Data:

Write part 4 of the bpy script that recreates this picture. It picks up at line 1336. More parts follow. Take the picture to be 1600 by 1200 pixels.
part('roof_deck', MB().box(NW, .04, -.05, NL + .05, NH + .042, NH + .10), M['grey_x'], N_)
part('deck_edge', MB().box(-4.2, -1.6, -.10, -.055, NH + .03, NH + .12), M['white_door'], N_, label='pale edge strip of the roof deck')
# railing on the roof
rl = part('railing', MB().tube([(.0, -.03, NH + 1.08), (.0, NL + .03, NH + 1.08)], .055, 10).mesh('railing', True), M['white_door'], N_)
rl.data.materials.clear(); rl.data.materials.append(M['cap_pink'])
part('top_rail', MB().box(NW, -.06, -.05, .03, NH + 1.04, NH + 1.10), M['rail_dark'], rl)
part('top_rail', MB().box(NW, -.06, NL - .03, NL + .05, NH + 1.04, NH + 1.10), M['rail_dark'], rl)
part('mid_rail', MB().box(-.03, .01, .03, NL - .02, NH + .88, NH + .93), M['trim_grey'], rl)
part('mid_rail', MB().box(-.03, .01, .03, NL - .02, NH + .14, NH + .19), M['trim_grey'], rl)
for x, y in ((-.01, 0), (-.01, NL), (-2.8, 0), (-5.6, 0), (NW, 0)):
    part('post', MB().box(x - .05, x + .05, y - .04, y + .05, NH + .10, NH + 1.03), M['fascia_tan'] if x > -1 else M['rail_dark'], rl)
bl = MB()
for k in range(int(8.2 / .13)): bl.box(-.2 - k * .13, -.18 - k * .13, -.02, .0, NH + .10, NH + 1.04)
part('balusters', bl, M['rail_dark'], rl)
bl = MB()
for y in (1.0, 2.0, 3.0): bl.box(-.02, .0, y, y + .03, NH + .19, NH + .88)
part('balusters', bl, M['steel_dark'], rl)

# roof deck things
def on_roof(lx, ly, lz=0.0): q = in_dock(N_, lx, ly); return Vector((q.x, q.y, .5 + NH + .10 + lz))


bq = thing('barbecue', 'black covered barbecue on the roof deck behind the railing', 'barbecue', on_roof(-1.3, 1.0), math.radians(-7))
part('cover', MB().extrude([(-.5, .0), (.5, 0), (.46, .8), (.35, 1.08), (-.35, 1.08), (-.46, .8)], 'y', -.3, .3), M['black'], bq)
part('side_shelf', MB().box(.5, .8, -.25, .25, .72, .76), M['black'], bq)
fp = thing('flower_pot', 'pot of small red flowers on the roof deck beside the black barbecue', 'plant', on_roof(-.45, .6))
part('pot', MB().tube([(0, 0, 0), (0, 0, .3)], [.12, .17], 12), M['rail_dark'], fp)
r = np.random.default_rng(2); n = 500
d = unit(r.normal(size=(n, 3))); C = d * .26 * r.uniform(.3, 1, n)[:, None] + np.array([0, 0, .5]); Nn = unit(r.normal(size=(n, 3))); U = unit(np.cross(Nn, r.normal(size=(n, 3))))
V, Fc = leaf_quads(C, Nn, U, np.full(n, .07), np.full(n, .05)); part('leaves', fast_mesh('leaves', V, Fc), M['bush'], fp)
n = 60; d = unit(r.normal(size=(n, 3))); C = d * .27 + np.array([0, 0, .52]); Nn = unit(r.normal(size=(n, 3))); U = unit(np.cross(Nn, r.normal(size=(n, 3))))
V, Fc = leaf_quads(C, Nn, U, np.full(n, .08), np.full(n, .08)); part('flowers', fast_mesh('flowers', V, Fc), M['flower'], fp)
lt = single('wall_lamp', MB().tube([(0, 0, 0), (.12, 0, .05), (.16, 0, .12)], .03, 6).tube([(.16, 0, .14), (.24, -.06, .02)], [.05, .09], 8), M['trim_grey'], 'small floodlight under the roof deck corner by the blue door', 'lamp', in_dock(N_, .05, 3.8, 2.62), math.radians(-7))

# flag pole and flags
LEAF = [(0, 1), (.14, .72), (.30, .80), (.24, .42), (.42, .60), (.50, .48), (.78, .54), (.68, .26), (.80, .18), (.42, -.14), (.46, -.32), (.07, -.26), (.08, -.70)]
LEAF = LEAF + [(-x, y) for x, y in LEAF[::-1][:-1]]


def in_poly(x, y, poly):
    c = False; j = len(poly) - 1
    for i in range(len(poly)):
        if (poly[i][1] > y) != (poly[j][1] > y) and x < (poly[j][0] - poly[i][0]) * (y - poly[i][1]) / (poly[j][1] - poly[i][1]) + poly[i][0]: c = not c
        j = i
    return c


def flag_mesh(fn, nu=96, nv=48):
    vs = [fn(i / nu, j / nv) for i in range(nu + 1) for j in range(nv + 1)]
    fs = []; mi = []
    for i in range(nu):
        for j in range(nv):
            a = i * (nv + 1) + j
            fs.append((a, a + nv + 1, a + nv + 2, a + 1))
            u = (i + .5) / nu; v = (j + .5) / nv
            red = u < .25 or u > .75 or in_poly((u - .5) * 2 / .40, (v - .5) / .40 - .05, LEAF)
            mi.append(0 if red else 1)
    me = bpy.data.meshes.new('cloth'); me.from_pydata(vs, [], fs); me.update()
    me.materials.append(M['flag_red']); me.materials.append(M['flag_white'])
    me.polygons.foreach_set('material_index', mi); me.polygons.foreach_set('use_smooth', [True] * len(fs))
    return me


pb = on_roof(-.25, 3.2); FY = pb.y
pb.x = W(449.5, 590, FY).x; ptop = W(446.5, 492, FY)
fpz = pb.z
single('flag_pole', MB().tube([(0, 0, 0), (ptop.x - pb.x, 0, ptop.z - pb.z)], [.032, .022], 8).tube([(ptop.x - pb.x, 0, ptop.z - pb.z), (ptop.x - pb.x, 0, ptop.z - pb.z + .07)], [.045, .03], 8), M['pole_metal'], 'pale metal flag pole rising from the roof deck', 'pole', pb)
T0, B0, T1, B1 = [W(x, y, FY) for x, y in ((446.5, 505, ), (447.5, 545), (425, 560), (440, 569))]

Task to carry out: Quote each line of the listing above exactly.

Output below:
Write part 4 of the bpy script that recreates this picture. It picks up at line 1336. More parts follow. Take the picture to be 1600 by 1200 pixels.
part('roof_deck', MB().box(NW, .04, -.05, NL + .05, NH + .042, NH + .10), M['grey_x'], N_)
part('deck_edge', MB().box(-4.2, -1.6, -.10, -.055, NH + .03, NH + .12), M['white_door'], N_, label='pale edge strip of the roof deck')
# railing on the roof
rl = part('railing', MB().tube([(.0, -.03, NH + 1.08), (.0, NL + .03, NH + 1.08)], .055, 10).mesh('railing', True), M['white_door'], N_)
rl.data.materials.clear(); rl.data.materials.append(M['cap_pink'])
part('top_rail', MB().box(NW, -.06, -.05, .03, NH + 1.04, NH + 1.10), M['rail_dark'], rl)
part('top_rail', MB().box(NW, -.06, NL - .03, NL + .05, NH + 1.04, NH + 1.10), M['rail_dark'], rl)
part('mid_rail', MB().box(-.03, .01, .03, NL - .02, NH + .88, NH + .93), M['trim_grey'], rl)
part('mid_rail', MB().box(-.03, .01, .03, NL - .02, NH + .14, NH + .19), M['trim_grey'], rl)
for x, y in ((-.01, 0), (-.01, NL), (-2.8, 0), (-5.6, 0), (NW, 0)):
    part('post', MB().box(x - .05, x + .05, y - .04, y + .05, NH + .10, NH + 1.03), M['fascia_tan'] if x > -1 else M['rail_dark'], rl)
bl = MB()
for k in range(int(8.2 / .13)): bl.box(-.2 - k * .13, -.18 - k * .13, -.02, .0, NH + .10, NH + 1.04)
part('balusters', bl, M['rail_dark'], rl)
bl = MB()
for y in (1.0, 2.0, 3.0): bl.box(-.02, .0, y, y + .03, NH + .19, NH + .88)
part('balusters', bl, M['steel_dark'], rl)

# roof deck things
def on_roof(lx, ly, lz=0.0): q = in_dock(N_, lx, ly); return Vector((q.x, q.y, .5 + NH + .10 + lz))


bq = thing('barbecue', 'black covered barbecue on the roof deck behind the railing', 'barbecue', on_roof(-1.3, 1.0), math.radians(-7))
part('cover', MB().extrude([(-.5, .0), (.5, 0), (.46, .8), (.35, 1.08), (-.35, 1.08), (-.46, .8)], 'y', -.3, .3), M['black'], bq)
part('side_shelf', MB().box(.5, .8, -.25, .25, .72, .76), M['black'], bq)
fp = thing('flower_pot', 'pot of small red flowers on the roof deck beside the black barbecue', 'plant', on_roof(-.45, .6))
part('pot', MB().tube([(0, 0, 0), (0, 0, .3)], [.12, .17], 12), M['rail_dark'], fp)
r = np.random.default_rng(2); n = 500
d = unit(r.normal(size=(n, 3))); C = d * .26 * r.uniform(.3, 1, n)[:, None] + np.array([0, 0, .5]); Nn = unit(r.normal(size=(n, 3))); U = unit(np.cross(Nn, r.normal(size=(n, 3))))
V, Fc = leaf_quads(C, Nn, U, np.full(n, .07), np.full(n, .05)); part('leaves', fast_mesh('leaves', V, Fc), M['bush'], fp)
n = 60; d = unit(r.normal(size=(n, 3))); C = d * .27 + np.array([0, 0, .52]); Nn = unit(r.normal(size=(n, 3))); U = unit(np.cross(Nn, r.normal(size=(n, 3))))
V, Fc = leaf_quads(C, Nn, U, np.full(n, .08), np.full(n, .08)); part('flowers', fast_mesh('flowers', V, Fc), M['flower'], fp)
lt = single('wall_lamp', MB().tube([(0, 0, 0), (.12, 0, .05), (.16, 0, .12)], .03, 6).tube([(.16, 0, .14), (.24, -.06, .02)], [.05, .09], 8), M['trim_grey'], 'small floodlight under the roof deck corner by the blue door', 'lamp', in_dock(N_, .05, 3.8, 2.62), math.radians(-7))

# flag pole and flags
LEAF = [(0, 1), (.14, .72), (.30, .80), (.24, .42), (.42, .60), (.50, .48), (.78, .54), (.68, .26), (.80, .18), (.42, -.14), (.46, -.32), (.07, -.26), (.08, -.70)]
LEAF = LEAF + [(-x, y) for x, y in LEAF[::-1][:-1]]


def in_poly(x, y, poly):
    c = False; j = len(poly) - 1
    for i in range(len(poly)):
        if (poly[i][1] > y) != (poly[j][1] > y) and x < (poly[j][0] - poly[i][0]) * (y - poly[i][1]) / (poly[j][1] - poly[i][1]) + poly[i][0]: c = not c
        j = i
    return c


def flag_mesh(fn, nu=96, nv=48):
    vs = [fn(i / nu, j / nv) for i in range(nu + 1) for j in range(nv + 1)]
    fs = []; mi = []
    for i in range(nu):
        for j in range(nv):
            a = i * (nv + 1) + j
            fs.append((a, a + nv + 1, a + nv + 2, a + 1))
            u = (i + .5) / nu; v = (j + .5) / nv
            red = u < .25 or u > .75 or in_poly((u - .5) * 2 / .40, (v - .5) / .40 - .05, LEAF)
            mi.append(0 if red else 1)
    me = bpy.data.meshes.new('cloth'); me.from_pydata(vs, [], fs); me.update()
    me.materials.append(M['flag_red']); me.materials.append(M['flag_white'])
    me.polygons.foreach_set('material_index', mi); me.polygons.foreach_set('use_smooth', [True] * len(fs))
    return me


pb = on_roof(-.25, 3.2); FY = pb.y
pb.x = W(449.5, 590, FY).x; ptop = W(446.5, 492, FY)
fpz = pb.z
single('flag_pole', MB().tube([(0, 0, 0), (ptop.x - pb.x, 0, ptop.z - pb.z)], [.032, .022], 8).tube([(ptop.x - pb.x, 0, ptop.z - pb.z), (ptop.x - pb.x, 0, ptop.z - pb.z + .07)], [.045, .03], 8), M['pole_metal'], 'pale metal flag pole rising from the roof deck', 'pole', pb)
T0, B0, T1, B1 = [W(x, y, FY) for x, y in ((446.5, 505, ), (447.5, 545), (425, 560), (440, 569))]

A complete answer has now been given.